L'événement réunissait une vingtaine de spécialistes des OGM, qui ont formé l'Observatoire Transgène pour échanger sur les implications scientifiques et sociales de leur domaine, et quelques représentants des médias qui avaient accepté l'invitation des organisateurs. Ce ne sont pas les journalistes présents qui ont fait l'objet des doléances des chercheurs — il n'y a que les gens vertueux qui vont à la confesse —, mais de grosses pointures du journalisme québécois qui, du haut de leur tribune, exercent une grande influence sur l'opinion publique.
Erreurs factuelles, demi-vérités, préjugés et sensationnalisme sont monnaie courante dans les reportages sur les OGM, estiment les chercheurs. «Lorsque je vois les erreurs que contiennent les textes qui portent sur des sujets que je connais, je me demande s'il y en a autant dans les articles qui traitent de sujets que je ne connais pas», laisse tomber Dominique Michaud. Ce professeur du Département de phytologie, qui mène des recherches sur les plantes génétiquement modifiées, a déjà contacté une journaliste après la diffusion d'un reportage qui comportait une énorme erreur et il a été renversé par le peu de cas que celle-ci faisait de l'affaire, la limitant à une simple question de point de vue. «Il y a quand même des milliers de lecteurs qui ont été induits en erreur par ce reportage et ne pas faire de rectificatif constitue de la désinformation à mes yeux.»

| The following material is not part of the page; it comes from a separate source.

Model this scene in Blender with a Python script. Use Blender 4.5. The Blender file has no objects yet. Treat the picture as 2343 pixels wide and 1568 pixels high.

Certains chercheurs ont aussi dénoncé le manichéisme des médias. «Si on ne dit pas qu'on est contre les OGM, on nous classe automatiquement du côté de ceux qui sont pour», dit Dominique Michaud, qui a goûté à cette médecine puisqu'il est catalogué comme partisan des OGM alors qu'il prétend à l'objectivité scientifique. «Lorsqu'on est nuancé, on n'est pas intéressant pour les médias», observe de son côté le professeur François Pothier, du Département de sciences animales. Ce spécialiste de la transgenèse animale et du clonage a souvent été mis à contribution par les médias au cours des dix dernières années, notamment lors d'émissions d'affaires publiques où la marge de manoeuvre pour expliquer des idées complexes est mince. «À l'émission Droit de parole, on insistait sur le fait que nos interventions ne devaient pas dépasser 15 secondes.»
En moins de 10 secondes
Qu'on le veuille ou non, ce sont les entreprises de presse qui fixent les règles du jeu, et du côté des médias électroniques, elles sont particulièrement contraignantes, comme l'a rappelé la journaliste scientifique Mélanie Robitaille. «Les médias sont au service de l'intérêt public, mais ils doivent aussi raconter des histoires intéressantes. À la radio, s'il n'y a pas d'entrevues, il n'y a pas d'histoire. À la télé, s'il n'y a pas d'images, il n'y a pas d'histoire. Les personnes interviewées doivent bien vulgariser en plus d'être dynamiques et concises. La durée moyenne d'un extrait à la radio ou à la télé est maintenant de 10 secondes ou moins.»
Ce format convient mal aux chercheurs qui souhaitent éduquer la population sur des enjeux scientifiques complexes, au point où certains, qui profitaient auparavant de toutes les tribunes qui leur étaient offertes, montrent maintenant des signes de blues médiatique où s'entremêlent lassitude et frustration. «Malgré toute l'information diffusée sur les OGM, le débat public n'a pas avancé au cours des dix dernières années», estime François Pothier. Dominique Michaud avoue de son côté ne plus trouver le temps de retourner les appels de certains journalistes avec qui il a eu de mauvaises expériences, il refuse les invitations d'émissions d'affaires publiques où on veut lui donner le rôle de défenseur des OGM et il ne donne plus d'entrevues s'il sait qu'elles feront l'objet de montage. «Ça exige beaucoup de temps et ils ne conservent que de courts extraits, souvent hors contexte, qui font bien leur affaire», déplore-t-il.
La science et les médias trouveront-ils un jour une voie mitoyenne qui conduira à la production d'une information scientifique de meilleure qualité? La réponse appartient peut-être à la troisième variable de l'équation, laisse entendre Lyne Létourneau, professeure d'éthique au Département des sciences animales. «On en demande déjà beaucoup aux médias, alors il ne faut pas espérer qu'en plus ils fassent l'éducation scientifique des citoyens, dit-elle. Il appartient plutôt à l'école de transmettre une plus grande culture scientifique aux jeunes afin de bien les préparer à exercer leur esprit critique et à faire des choix éclairés lorsqu'ils seront confrontés à des informations complexes et contradictoires dans des dossiers comme celui des OGM.»